Frost’s “The Courage to be New”

I’ve virtually finished Frost’s Collected Poems
and will shortly be starting In the Clearing, his last book of poems. So far, the poems I’ve liked the best have conveyed Frost’s love of nature, and, generally, a positive attitude towards life.

It would be a mistake to assume that those few poems accurately convey Frost’s
attitude towards people and life. Like most “modern” poets, his poetry also contains a cynical element. Simply put, Frost didn’t always hold people in high regard. Like Frost, I occasionally despair that the human condition will ever improve:

The Courage to be New

I hear the world reciting
The mistakes of ancient men,
The brutality and fighting
They will never have again.

Heartbroken and disabled
In body and in mind
They renew talk of the fabled
Federation of Mankind.

But they’re blessed with the acumen
To suspect the human trait
Was not the basest human
That made them militate.

They will tell you more as soon as
You tell them what to do
With their ever breaking newness
And their courage to be new.

Somehow it seems strangely appropriate that when I Googled “Federation of Mankind” that I found an ongoing discussion of this poem with one of our troops stationed in Afghanistan. What could better epitomize the first stanza but a country dominated by warlords and ancient hatreds?

Do you think it’s because he’s “disabled/ In body and mind” that Bush began talking about turning Afghanistan and Iraq into “beacons of Democracy” in the Middle East? Although Frost apparently used the phrase “Federation of Mankind” to refer to the United Nations and convey’s Frost’s distrust of that organization, it’s obvious that the poem is about something far more innate in human nature than a single institution.

Like Frost, I often find it difficult to believe man will ever find “new” ways of eliminating violence from our world for far too many people are afraid of new ideas and blindly follow old ideas, the ones that demand an eye for an eye and a tooth for a tooth.

4 thoughts on “Frost’s “The Courage to be New””

  1. Like you say one must inevitable despair when confronted with our own wickedness. Robert Frost was no exception to that. Yet, it is however in places like Frost’s “The Tuft of Flowers” that I myself tend to find the strength to go on:

    “That made me hear the wakening birds around,
    And hear his long scythe whispering to the ground,

    And feel a spirit kindred to my own;
    So that henceforth I worked no more alone;

    But glad with him, I worked as with his aid,
    And weary, sought at noon with him the shade;

    And dreaming, as it were, held brotherly speech
    With one whose thought I had not hoped to reach.
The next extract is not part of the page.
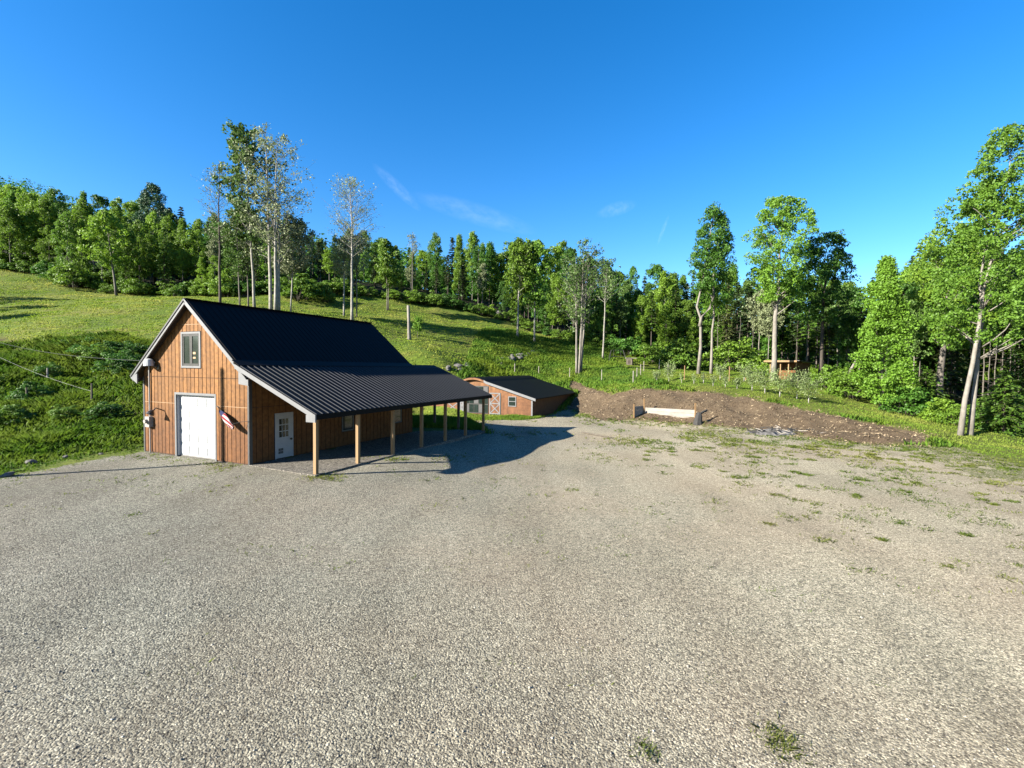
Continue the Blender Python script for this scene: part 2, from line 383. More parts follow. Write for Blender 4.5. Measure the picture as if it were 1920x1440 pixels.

    ‘Men work together,’ I told him from the heart,
    ‘Whether they work together or apart.'”

    I also wish to thank you for your entry on Emerson’s “Uses of Great Men” (http://lorenwebster.net/In_a_Dark_Time/archives/000189.html)
    That was the entry, which originally led me here. I will most likely return, since I liked what I found.

  2. Upon reading this poem, I first question the federation of mankind, I know that he was talking about the united nations, but what if he was referring to it as a federation of all humans, as Emerson once did. maybe just maybe Frost envisioned something far greater than the poem itself quoting the weakness in every man, is also the strength in another. I questioned the second stanza more than most, referring to the statement above about the strength in a man, and I quote “blessed with human acumen” , meaning the insights of humans, feelings and worth. I question further more is the next line, the biggest question is if he is referring to the basest human, as a simplest human, or the baseness we all present. If so I believe that Frost simply sees the world of man reaching for goals that seem to far fetched, and out of reach. The last stanza however answers our questions giving us a governing body to lead us, as every person, man woman or child, needs some sort of leader, that leader is god.. And I firmly believe that Frost is giving us that question with in ourselves to break that human trait and believe in ourselves once more, or the courage to be new… its just my perception although I could be wrong, yet I’m subjected to debate.. On this topic

  3. anyone who does not recognize the air of disgusted sarcasm in this poem either does not know frost or is just plain daft. (or possibly a progressive.)

  4. Frost carries irony to new heights, beyond the highest of steeples, in the steeple chase
    of all.Here, he seems to me to be saying that the basest of baseness in our federation of humans, knows no bottom, that our quest for peace- no matter how relentless, and
    necessary and ideal- can never outreach the beheadings and other in-humanities of war and blood-lust.